Итак, духовное и политическое здоровье характеризуют русский народ и русское государство, между тем как Европа - в духовном отношении - изжила уже то узкое религиозное понятие, которым она заменила вселенскую истину и достигла геркулесовых столбов, откуда надо пуститься или в безбрежный океан отрицания и сомнения, или возвратиться к светоносному Востоку; в политическом же отношении - дошла до непримиримого противоречия между требованиями выработанной всею ее жизнью личной свободы и сохраняющим на себе печать завоевания распределением собственности.
Вследствие изменения форм быта русский народ раскололся на два слоя, которые отличаются между собою с первого взгляда по самой своей наружности. Низший слой остался русским, высший сделался европейским - европейским до неотличимости. Но высшее, более богатое и образованное, сословие всегда имеет притягательное влияние на низшие, которые невольно стремятся с ним сообразоваться, уподобиться ему, сколько возможно. Поэтому в понятии народа невольно слагается представление, что свое русское есть (по самому существу своему) нечто худшее, низшее. Всякому случалось, я думаю, слышать выражения, в которых с эпитетом русский соединялось понятие низшего, худшего: русская лошаденка, русская овца, русская курица, русское кушанье, русская песня, русская сказка, русская одежда и т. д. Все, чему придается это название русского, считается как бы годным лишь для простого народа, не стоящим внимания людей более богатых или образованных. Неужели такое понятие не должно вести к унижению народного духа, к подавлению чувства народного достоинства?.. А между тем это самоунижение очевидно коренится в том обстоятельстве, что все, выходящее (по образованию, богатству, общественному положению) из рядов массы, сейчас же рядится в чужеземную обстановку.
Дело в том, что Европа не признает нас своими. Она видит в России и в славянах вообще нечто ей чуждое, а вместе с тем такое, что не может служить для нее простым материалом, из которого она могла бы извлекать свои выгоды, как извлекает из Китая, Индии, Африки, большей части Америки и т.д., материалом, который можно бы сформировать и обделывать по образу и подобию своему, как прежде было надеялась, как особливо надеялись немцы, которые, несмотря на препрославленный космополитизм, только от единой спасительной германской цивилизации чают спасения мира. Европа видит поэтому в Руси и в славянстве не чуждое только, но и враждебное начало.

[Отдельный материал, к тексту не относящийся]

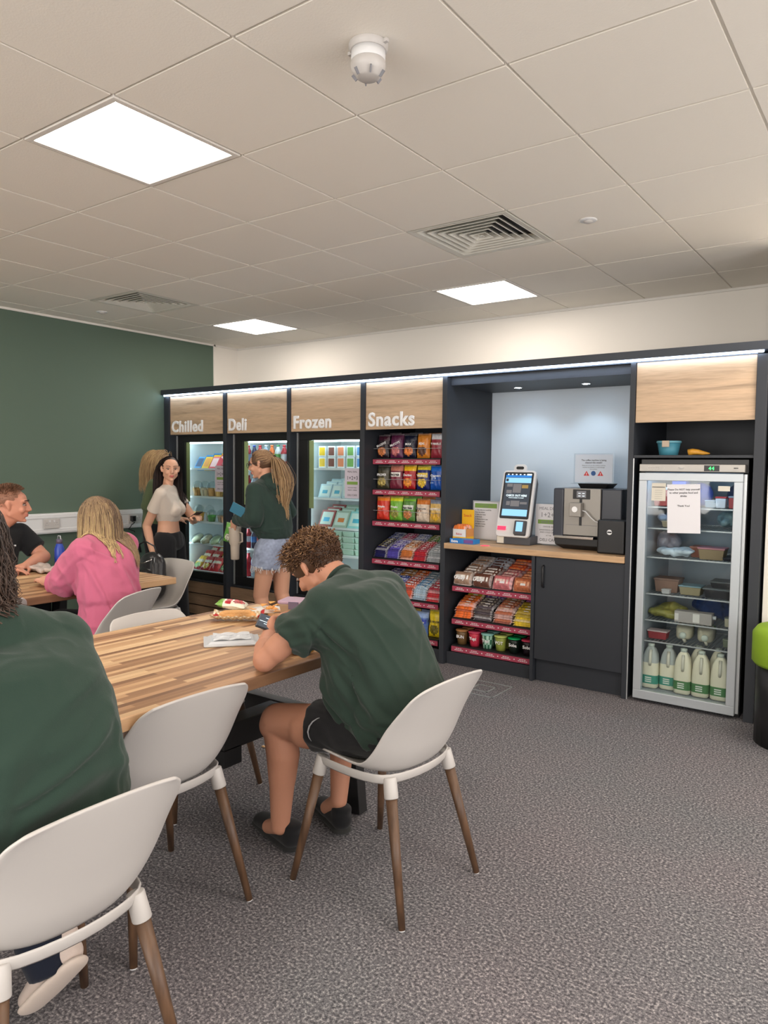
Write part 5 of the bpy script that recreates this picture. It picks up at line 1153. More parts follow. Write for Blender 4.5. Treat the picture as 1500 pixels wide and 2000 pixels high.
U2 = [([(S_(230, 110, 44), S_(240, 140, 70)), (S_(236, 200, 40), S_(200, 170, 50))], 'orange and yellow wafer packet at the left of the middle shelf under the worktop'), ([(S_(90, 80, 80), S_(190, 180, 160)), (S_(110, 70, 150), S_(214, 210, 190))], 'grey and purple biscuit bar, second column of the middle shelf under the worktop'),
      ([(S_(190, 110, 80), S_(226, 170, 130)), (S_(222, 160, 110), S_(240, 190, 150))], 'copper coloured biscuit bar, third column of the middle shelf under the worktop'), ([(S_(226, 196, 50), S_(150, 120, 60)), (S_(170, 90, 160), S_(200, 140, 190))], 'yellow and purple biscuit bar at the right of the middle shelf under the worktop')]
for i, b in enumerate(U2): bar_column('biscuit_bar', 'biscuit bar', b[1], 'bars on the middle shelf under the worktop, column %s' % 'abcd'[i], -2.795+.1625*(i+.5), .153, .050, .019, .354, 4.765, .36, 5, 8, b[0], step=.034)
# noodle pots
def pot(label, x, y, z, body, lid, txt=None, tc='letter_white', h=.105, r=.046, stripe=None, group=None):
    t = thing('noodle_pot', label, 'pot', (x, y, z), group=group)
    def cf(a, b):
        c = body
        if stripe and math.sin(b*50+a*9) > 0: c = stripe
        return mottle(c, .08)
    MB().lathe((0, 0, 0), [(r*.74, 0), (r*.80, h*.3), (r*.88, h*.65), (r*.96, h*.96)], 28, colf=cf).build('pot_body', 'pot_print', t, smooth=True, seg=1)
    l = MB(lid); l.lathe((0, 0, 0), [(r*.97, h*.95), (r*1.08, h*.96), (r*1.08, h*1.02), (r*1.0, h*1.05), (r*.2, h*1.055)], 28); l.box(-.012, .012, -r*1.22, -r*.98, h*.98, h*1.0)
    l.build('pot_lid', 'pot_print', t, smooth=True)
    if txt: text('brand_lettering', txt, .032 if len(txt) < 5 else .022, tc, t, (0.006, -r*.93, h*.48), bold=.0008, align='CENTER')
PT = [(S_(110, 84, 50), S_(186, 130, 80), 'BUN', 'brown pot with copper lid', None), (S_(206, 50, 76), S_(206, 70, 100), 'Yup!', 'crimson pot with white lettering', None), (S_(60, 120, 90), S_(150, 210, 200), 'Yup!', 'green striped pot with aqua lid', S_(180, 220, 200)),
      (S_(150, 160, 70), S_(206, 220, 120), 'POT', 'olive pot with pale yellow lid', None), (S_(16, 30, 24), S_(20, 170, 96), 'Soba', 'black pot with bright green lid', None), (S_(26, 14, 22), S_(200, 60, 90), 'Soba', 'black pot with crimson lid', None)]
for i, (bc, lc, tx, d, st) in enumerate(PT):
    for k in range(3):
        if i == 0 and k == 2: continue
        pot('%s, %s under the worktop' % (d, ['front row', 'second row', 'back row'][k]), -2.795+.1083*(i+.5), 4.815+k*.098, .146, bc, lc, tx if k == 0 else None, stripe=st, group=None if k == 0 else 'noodle pots behind the front row')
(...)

Как ни рыхл и ни мягок оказался верхний, наружный, выветрившийся и обратившийся в глину слой, все же Европа понимает, или, точнее сказать, инстинктивно чувствует, что под этой поверхностью лежит крепкое, твердое ядро, которое не растолочь, не размолотить, не растворить,- которое, следовательно, нельзя будет себе ассимилировать, претворить в свою кровь и плоть,- которое имеет и силу и притязание жить своею независимою, самобытною жизнью.